La inclusión social de las personas discapacitadas parece estar de moda en la escena criolla, que abusa de ese incentivo a riesgo de distorsionar la recepción de más de un montaje. Como le sucedió recién a "Molly Sweeney". Es el caso también de "Mi hijo solo camina un poco más lento", que se anuncia como otro mensaje aleccionador de la actitud políticamente correcta, siendo mucho más que eso. El mayor éxito hasta ahora del croata Ivor Martinic -que escribió en 2011, a los 26 años, y se ha dado como reguero en numerosas plazas- es en verdad una entrañable, sensible y, a veces, despiadada meditación acerca de la familia; una que lidia lo mejor que puede con la desgracia de un hijo confinado a una silla de ruedas, víctima de un mal degenerativo que no se nombra.
Del talento de ese autor ya sabíamos gracias al extinto y recordado Festival de Dramaturgia Europea, cuya novena edición, hace una década, presentó uno de sus textos tempranos. En rigor, "Mi hijo..." tampoco es un estreno absoluto: el III FIBA en Chile, en 2015, ofreció brevemente la versión bonaerense; en esa cartelera hasta hoy desde hace cinco años.

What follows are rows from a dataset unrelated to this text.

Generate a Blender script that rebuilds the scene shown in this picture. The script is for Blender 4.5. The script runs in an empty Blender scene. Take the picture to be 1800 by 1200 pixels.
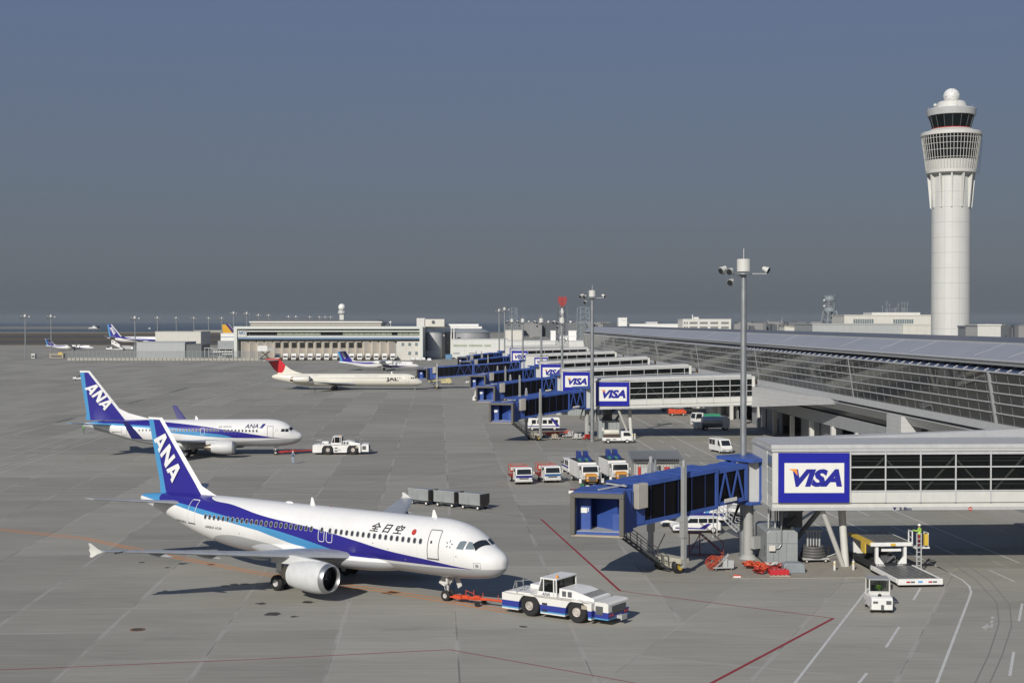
import bpy, bmesh, math, random
from math import sin, cos, pi, radians, sqrt, atan2, hypot
from mathutils import Vector, Matrix
random.seed(7)
SC = bpy.context.scene; COL = SC.collection
# ---------------- camera
FPX, HC, HY = 2439.0, 20.0, 563.5
PIT = math.atan((600 - HY) / FPX); CP, SP = cos(PIT), sin(PIT)
cam_d = bpy.data.cameras.new('camera'); cam = bpy.data.objects.new('camera', cam_d); COL.objects.link(cam)
cam_d.sensor_width = 36; cam_d.lens = FPX / 1800 * 36; cam_d.clip_start = 1; cam_d.clip_end = 60000
cam.location = (0, 0, HC); cam.rotation_euler = (pi / 2 - PIT, 0, 0)
SC.camera = cam
# ---------------- world
SUN = Vector((-0.70, -1.62, 1.0)).normalized()
w = bpy.data.worlds.new('World'); SC.world = w; w.use_nodes = True
nt = w.node_tree; nt.nodes.clear()
out = nt.nodes.new('ShaderNodeOutputWorld'); bg = nt.nodes.new('ShaderNodeBackground')
sky = nt.nodes.new('ShaderNodeTexSky'); sky.sky_type = 'NISHITA'; sky.sun_disc = False
sky.sun_elevation = math.asin(SUN.z); sky.sun_rotation = atan2(SUN.x, SUN.y)
sky.air_density = 1.0; sky.dust_density = 3.0; sky.ozone_density = 1.5; sky.altitude = 20
tc = nt.nodes.new('ShaderNodeTexCoord'); sp = nt.nodes.new('ShaderNodeSeparateXYZ'); nt.links.new(tc.outputs['Generated'], sp.inputs[0])
rp = nt.nodes.new('ShaderNodeValToRGB'); nt.links.new(sp.outputs['Z'], rp.inputs[0])
SKYRAMP = [(0.0, (0.66, 0.79, 0.97)), (0.012, (1.15, 1.29, 1.52)), (0.035, (1.31, 1.49, 1.76)), (0.10, (1.25, 1.57, 2.10)), (0.24, (1.13, 1.56, 2.70)), (1.0, (0.6, 1.0, 2.1))]
el = rp.color_ramp.elements
while len(el) < len(SKYRAMP): el.new(0.5)
for e_, (p_, c_) in zip(el, SKYRAMP): e_.position = p_; e_.color = (*c_, 1)
mx = nt.nodes.new('ShaderNodeMix'); mx.data_type = 'RGBA'; mx.inputs[0].default_value = 0.93
nt.links.new(sky.outputs[0], mx.inputs[6]); nt.links.new(rp.outputs[0], mx.inputs[7])
nt.links.new(mx.outputs[2], bg.inputs[0]); bg.inputs[1].default_value = 0.10
nt.links.new(bg.outputs[0], out.inputs[0])
# ---------------- sun
sd = bpy.data.lights.new('sun', 'SUN'); sd.energy = 4.3; sd.angle = radians(0.5); sd.color = (1.0, 0.95, 0.87)
so = bpy.data.objects.new('sun', sd); COL.objects.link(so); so.rotation_euler = SUN.to_track_quat('Z', 'Y').to_euler()
so.location = (-200, -400, 300)
SC.view_settings.view_transform = 'Standard'; SC.view_settings.look = 'None'; SC.view_settings.gamma = 1; SC.view_settings.exposure = 0
SC.view_settings.use_curve_mapping = False
SC.render.engine = 'CYCLES'; SC.cycles.max_bounces = 6; SC.cycles.transparent_max_bounces = 8
# ---------------- pixel -> place (photo pixels, 1800x1200)
def ray(px, py):
    x = (px - 900) / FPX; y = (600 - py) / FPX
    return Vector((x, CP + SP * y, -SP + CP * y))
def g(px, py, z=0.0):
    d = ray(px, py); t = (z - HC) / d.z; return Vector((d.x * t, d.y * t, z))
def at(px, py, Y):
    d = ray(px, py); t = Y / d.y; return Vector((d.x * t, Y, HC + d.z * t))
def X_(px, Y): return at(px, 600, Y).x
def Z_(py, Y): return at(900, py, Y).z
# ---------------- materials
MATS = {}
def newmat(name):
    m = bpy.data.materials.new(name); m.use_nodes = True; n = m.node_tree
    return m, n, n.nodes['Principled BSDF']
def N(n, t, **k):
    x = n.nodes.new(t)
    for a, b in k.items(): setattr(x, a, b)
    return x
def math_(n, op, a, b=None, c=None):
    x = N(n, 'ShaderNodeMath', operation=op)
    for i, v in enumerate((a, b, c)):
        if v is None: continue
        if isinstance(v, (int, float)): x.inputs[i].default_value = v
        else: n.links.new(v, x.inputs[i])
    return x.outputs[0]
def mixc(n, fac, a, b):
    x = N(n, 'ShaderNodeMix', data_type='RGBA')
    if isinstance(fac, (int, float)): x.inputs[0].default_value = fac
    else: n.links.new(fac, x.inputs[0])
    for i, v in ((6, a), (7, b)):
        if isinstance(v, tuple): x.inputs[i].default_value = (*v[:3], 1)
        else: n.links.new(v, x.inputs[i])
    return x.outputs[2]
def objco(n):
    t = N(n, 'ShaderNodeTexCoord'); s = N(n, 'ShaderNodeSeparateXYZ'); n.links.new(t.outputs['Object'], s.inputs[0])
    return t.outputs['Object'], s.outputs
def noise(n, vec, scale, detail=4, rough=.6, scl=None):
    if scl:
        mp = N(n, 'ShaderNodeMapping'); mp.inputs['Scale'].default_value = scl; n.links.new(vec, mp.inputs[0]); vec = mp.outputs[0]
    x = N(n, 'ShaderNodeTexNoise'); x.inputs['Scale'].default_value = scale; x.inputs['Detail'].default_value = detail
    x.inputs['Roughness'].default_value = rough; n.links.new(vec, x.inputs['Vector']); return x.outputs[0]
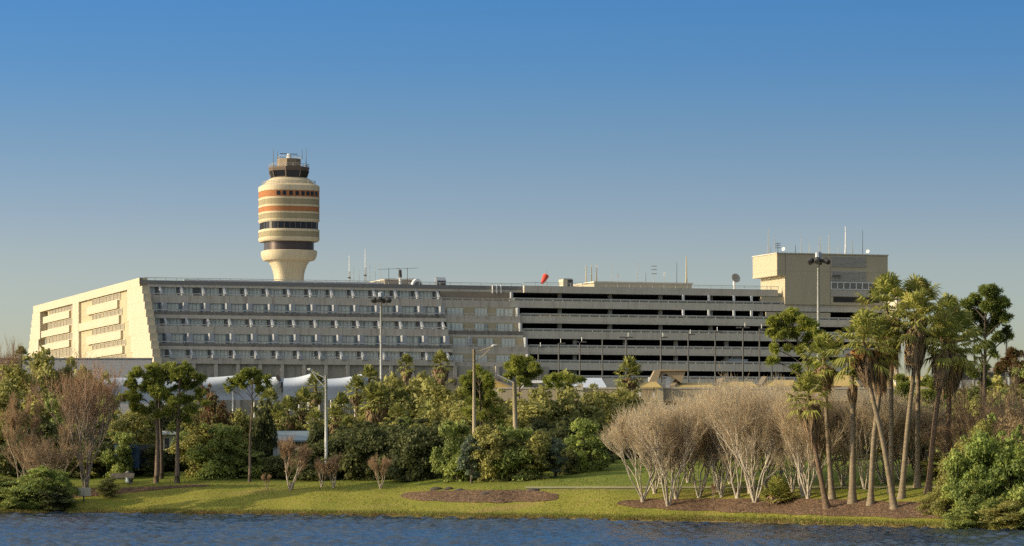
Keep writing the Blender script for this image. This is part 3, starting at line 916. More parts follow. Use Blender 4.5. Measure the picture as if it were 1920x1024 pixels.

Escrita, representada y para ser apreciada con el corazón, esta es una obra a primera vista pequeña, pero de fuerte impacto. Aquí, Martinic se vale de los recursos más simples, despojados de todo artificio, para hacer desfilar algunos momentos en el día que Branko cumple 25. En torno a su silla de ruedas circulan su fatigada madre, que se niega a aceptar que el daño del joven es irreversible; sus parientes más cercanos (la abuela afectada por un alzhéimer), y una amiga, los cuales festejarán la fecha con alegría forzada. Así refleja la falsa utopía de la familia unida y feliz, y que el hogar puede a veces ser una prisión. Con cariño y ocasional crueldad retrata, en tanto, las contradicciones de unos seres vulnerables que ansiosamente buscan tocar la verdad esencial del otro, sin lograrlo. Quizás quienes caminan son más discapacitados -emocionalmente- que el impedido. ¿Vale la pena vivir la vida?, parecen preguntarse todos en el fondo de sí mismos. La propuesta respira la más honda humanidad.
La ficción ocurre en un espacio neutro con leves señales de que estamos ante un interior doméstico. Igual que la versión porteña, esta también se da con la luz de sala encendida -para indicar que la platea y el escenario no son muy distintos- y con los 11 actores siempre en escena, cada cual acompañando la cita íntima de otros personajes mientras espera el turno de la suya. El que dice el lenguaje acotacional ocupa el rol de narrador, invisible para el resto; él suele anunciar acciones físicas que el ejecutante aludido no realiza, sugiriendo que al acercamiento recíproco le falta algo.
No es la primera vez que pasa: el montaje local supera al trasandino. Aquel tendía al exceso acentuando los rasgos reideros. Este no carece de humor, pero se despliega con una sinceridad que desarma, en una atmósfera en tono menor de dulce tristeza y áspera poesía. De ese modo hace relucir la musicalidad del hermoso texto y su raíz chejoviana. Bárbara Ruiz-Tagle, en su primer cometido de peso, modula la entrega con el aplomo de una directora fogueada. Se apoya, claro, en un hábil casting y en un elenco de lujo, difícil de reunir de nuevo, que incluye a algunos de los intérpretes más dotados en la plaza de diversas generaciones.
Teatro Mori Bellavista. Jueves y viernes a las 21:00 horas. Sábado a las 20:30 horas. Hasta el 1 de diciembre.